- Instructions for the task:
Report each line of the data that has "More" somewhere in it.

- Material to process:
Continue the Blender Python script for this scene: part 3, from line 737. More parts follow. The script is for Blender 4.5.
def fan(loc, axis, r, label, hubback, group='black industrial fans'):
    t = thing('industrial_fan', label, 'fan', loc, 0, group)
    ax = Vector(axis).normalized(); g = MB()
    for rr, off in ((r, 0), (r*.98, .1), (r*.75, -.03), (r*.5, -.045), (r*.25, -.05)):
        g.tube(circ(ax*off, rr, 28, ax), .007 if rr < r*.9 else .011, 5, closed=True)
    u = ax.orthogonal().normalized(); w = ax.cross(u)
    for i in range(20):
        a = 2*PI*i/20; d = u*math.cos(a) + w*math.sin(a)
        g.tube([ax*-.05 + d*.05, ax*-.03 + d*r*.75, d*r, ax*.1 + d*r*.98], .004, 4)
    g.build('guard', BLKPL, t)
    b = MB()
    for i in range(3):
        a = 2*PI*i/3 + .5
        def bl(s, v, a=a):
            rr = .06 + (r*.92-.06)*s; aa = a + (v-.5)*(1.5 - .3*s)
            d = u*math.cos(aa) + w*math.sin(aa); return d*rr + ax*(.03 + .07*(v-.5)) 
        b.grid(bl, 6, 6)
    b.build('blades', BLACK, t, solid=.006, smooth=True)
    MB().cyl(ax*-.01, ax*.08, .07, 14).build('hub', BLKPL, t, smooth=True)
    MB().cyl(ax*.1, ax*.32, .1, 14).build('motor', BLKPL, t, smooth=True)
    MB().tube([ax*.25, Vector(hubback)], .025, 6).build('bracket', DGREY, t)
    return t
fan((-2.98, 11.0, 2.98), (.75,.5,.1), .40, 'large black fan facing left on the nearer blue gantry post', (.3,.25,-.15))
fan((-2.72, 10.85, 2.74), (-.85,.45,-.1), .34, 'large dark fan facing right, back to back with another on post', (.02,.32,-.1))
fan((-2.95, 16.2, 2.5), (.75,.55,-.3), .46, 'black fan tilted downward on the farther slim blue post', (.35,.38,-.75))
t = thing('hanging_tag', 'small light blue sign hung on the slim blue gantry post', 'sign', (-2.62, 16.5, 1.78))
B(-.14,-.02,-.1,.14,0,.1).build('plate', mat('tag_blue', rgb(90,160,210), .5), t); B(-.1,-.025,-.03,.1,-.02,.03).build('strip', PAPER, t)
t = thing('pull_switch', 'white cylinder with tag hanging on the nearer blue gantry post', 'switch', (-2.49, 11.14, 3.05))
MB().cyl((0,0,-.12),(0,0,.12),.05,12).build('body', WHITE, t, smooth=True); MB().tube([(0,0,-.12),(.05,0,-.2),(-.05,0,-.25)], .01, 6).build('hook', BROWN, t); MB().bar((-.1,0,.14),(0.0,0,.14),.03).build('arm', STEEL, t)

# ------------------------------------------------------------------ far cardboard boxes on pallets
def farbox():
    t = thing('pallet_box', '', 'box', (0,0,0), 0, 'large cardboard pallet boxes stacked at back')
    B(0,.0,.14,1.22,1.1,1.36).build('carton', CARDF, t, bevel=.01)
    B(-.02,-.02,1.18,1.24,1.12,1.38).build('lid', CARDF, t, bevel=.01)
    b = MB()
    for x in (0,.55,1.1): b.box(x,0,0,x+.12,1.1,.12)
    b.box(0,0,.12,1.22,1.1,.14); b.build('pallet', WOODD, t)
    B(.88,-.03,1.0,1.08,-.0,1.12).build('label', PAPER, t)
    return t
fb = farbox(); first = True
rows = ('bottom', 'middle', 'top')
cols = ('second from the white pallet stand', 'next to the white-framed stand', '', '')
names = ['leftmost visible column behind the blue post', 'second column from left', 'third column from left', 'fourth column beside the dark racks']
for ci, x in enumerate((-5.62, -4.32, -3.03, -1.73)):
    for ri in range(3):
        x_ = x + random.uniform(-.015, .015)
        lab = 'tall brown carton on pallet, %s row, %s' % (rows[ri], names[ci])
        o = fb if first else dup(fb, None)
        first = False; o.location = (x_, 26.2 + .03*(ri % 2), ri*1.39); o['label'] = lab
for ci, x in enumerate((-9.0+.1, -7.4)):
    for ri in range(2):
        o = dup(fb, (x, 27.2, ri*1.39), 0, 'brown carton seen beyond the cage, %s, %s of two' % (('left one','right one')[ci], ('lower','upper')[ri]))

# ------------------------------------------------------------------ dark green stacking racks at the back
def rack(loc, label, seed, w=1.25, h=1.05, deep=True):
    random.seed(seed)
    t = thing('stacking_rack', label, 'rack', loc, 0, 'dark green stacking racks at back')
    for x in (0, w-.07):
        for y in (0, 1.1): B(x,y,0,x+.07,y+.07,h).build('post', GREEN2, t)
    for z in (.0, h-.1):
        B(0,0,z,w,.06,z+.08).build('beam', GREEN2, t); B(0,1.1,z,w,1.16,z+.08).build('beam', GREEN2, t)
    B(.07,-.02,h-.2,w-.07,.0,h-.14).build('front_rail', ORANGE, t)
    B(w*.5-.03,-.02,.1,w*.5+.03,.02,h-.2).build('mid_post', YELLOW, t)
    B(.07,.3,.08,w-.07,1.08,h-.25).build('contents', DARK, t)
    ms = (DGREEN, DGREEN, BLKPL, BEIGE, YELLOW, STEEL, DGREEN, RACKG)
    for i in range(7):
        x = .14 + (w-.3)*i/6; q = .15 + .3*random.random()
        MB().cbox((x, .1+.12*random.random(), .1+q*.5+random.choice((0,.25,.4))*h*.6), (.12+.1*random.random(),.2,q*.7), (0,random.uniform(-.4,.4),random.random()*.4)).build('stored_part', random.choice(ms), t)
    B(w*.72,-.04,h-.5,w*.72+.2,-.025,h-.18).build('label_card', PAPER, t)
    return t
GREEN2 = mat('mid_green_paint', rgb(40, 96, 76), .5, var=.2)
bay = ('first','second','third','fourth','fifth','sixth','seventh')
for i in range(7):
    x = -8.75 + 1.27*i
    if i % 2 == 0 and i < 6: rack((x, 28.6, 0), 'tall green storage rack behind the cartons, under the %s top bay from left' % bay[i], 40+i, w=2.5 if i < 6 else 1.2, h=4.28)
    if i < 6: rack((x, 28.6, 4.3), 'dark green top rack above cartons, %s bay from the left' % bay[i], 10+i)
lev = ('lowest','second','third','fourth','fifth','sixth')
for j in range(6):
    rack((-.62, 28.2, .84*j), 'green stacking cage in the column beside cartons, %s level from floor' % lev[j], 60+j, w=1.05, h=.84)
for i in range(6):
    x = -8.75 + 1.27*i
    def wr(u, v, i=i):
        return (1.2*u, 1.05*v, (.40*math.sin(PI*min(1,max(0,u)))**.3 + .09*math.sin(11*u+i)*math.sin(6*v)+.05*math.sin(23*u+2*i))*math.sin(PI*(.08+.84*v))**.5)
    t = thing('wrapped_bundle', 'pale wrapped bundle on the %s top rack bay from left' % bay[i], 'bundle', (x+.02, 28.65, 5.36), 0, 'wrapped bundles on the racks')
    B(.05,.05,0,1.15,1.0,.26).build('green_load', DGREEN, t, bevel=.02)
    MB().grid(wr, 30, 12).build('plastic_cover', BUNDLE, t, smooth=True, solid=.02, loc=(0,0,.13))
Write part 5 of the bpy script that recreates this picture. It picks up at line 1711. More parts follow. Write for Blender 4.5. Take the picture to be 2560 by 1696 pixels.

- Written solution:
Continue the Blender Python script for this scene: part 3, from line 737. More parts follow. The script is for Blender 4.5.
Write part 5 of the bpy script that recreates this picture. It picks up at line 1711. More parts follow. Write for Blender 4.5. Take the picture to be 2560 by 1696 pixels.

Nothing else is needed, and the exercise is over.